Is “Sister Ray” Really Aretha Franklin?

Sister Ray Diagram by Gabriel Alcala

This is not a post about poetry (for once), but pop music. I’ve been a devotee of the Velvet Underground since I first discovered them in college, and they have been more or less my favorite band my entire adult life. The first poem in my second collection Still Life with City is about a VU concert (“Live in Dallas”), and imagines the interplay between the band and the audience during performance. It was inspired by the Live 1969 album and Lou Reed’s semi-comical stage patter during the sets.

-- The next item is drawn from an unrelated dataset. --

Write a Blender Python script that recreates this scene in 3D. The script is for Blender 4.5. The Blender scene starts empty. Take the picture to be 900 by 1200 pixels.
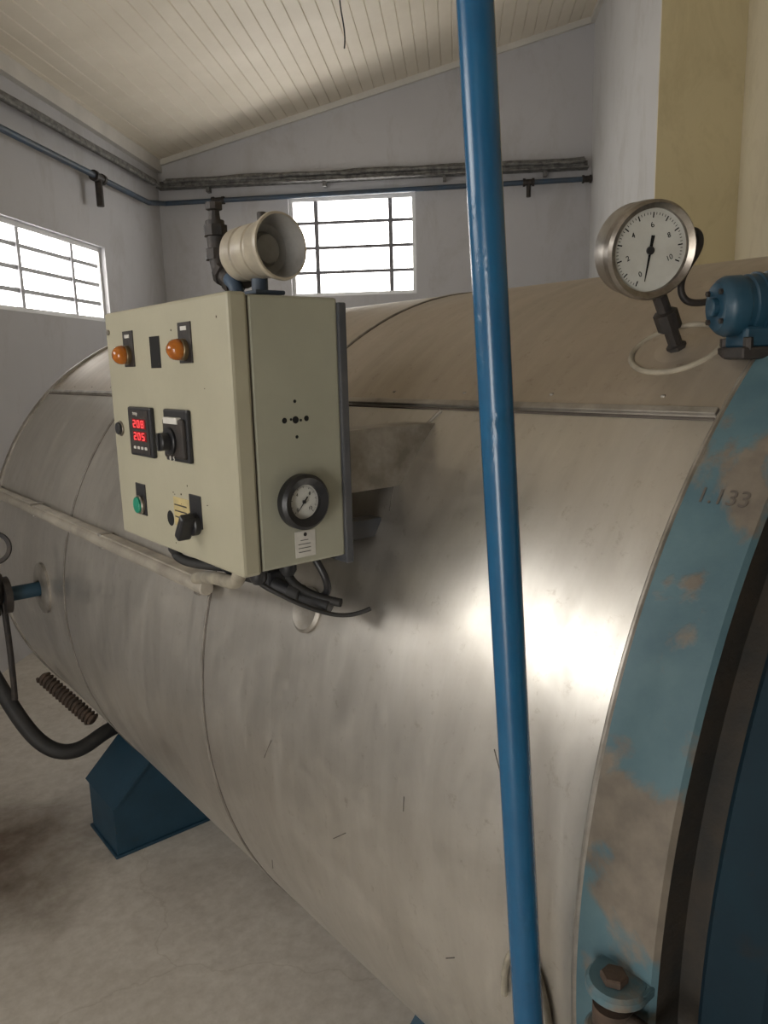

So, I’ve been listening deeply to the Velvets for over thirty years and I think I may have made a discovery about “Sister Ray”.

I’m not an expert on pop music, and I haven’t read everything there is to read on the subject of the Velvet Underground or Lou Reed or the Sixties or anything of that sort. I just know what I know, y’know? “Sister Ray”, for those who don’t know, is a 17-minute song on side two of White Light/White Heat (1968), the Velvets’ second studio album and the last to feature John Cale. “Sister Ray” is notorious for taking the VU’s obsession with the wild side (“Heroin”, “Venus in Furs”) to its logical extreme, and recounts an ambiguous tale of a drugs-and-sex fueled orgy culminating in homicide reminiscent of the long scene in Hubert Selby, Jr.’s novel Last Exit to Brooklyn (1964). I picked up a copy of Selby’s novel while working at Strand (1995) precisely because I’d read that it had influenced “Sister Ray”, and it didn’t disappoint. (I immediately attempted my own versions of Selby-esque stories based on my own dissolute social life in mid-’90s New York, but they were predictably adolescent failures.) As well, the lyric “Who’s knocking on my chamber door?” is easily traced back to Poe’s The Raven”. (Reed later released an entire album of Poe-inspired songs called The Raven in 2003.) I’ve always thought that when the police show up to bust the sordid soirée it may have been a reference to Chuck Berry’s “Around and Around” (“and when the po-lice knocked/both doors flew back” – Reed’s intonation of po-lice perhaps mimicks Berry’s), but that was a pretty commonplace trope in early rock-and-roll songs I think.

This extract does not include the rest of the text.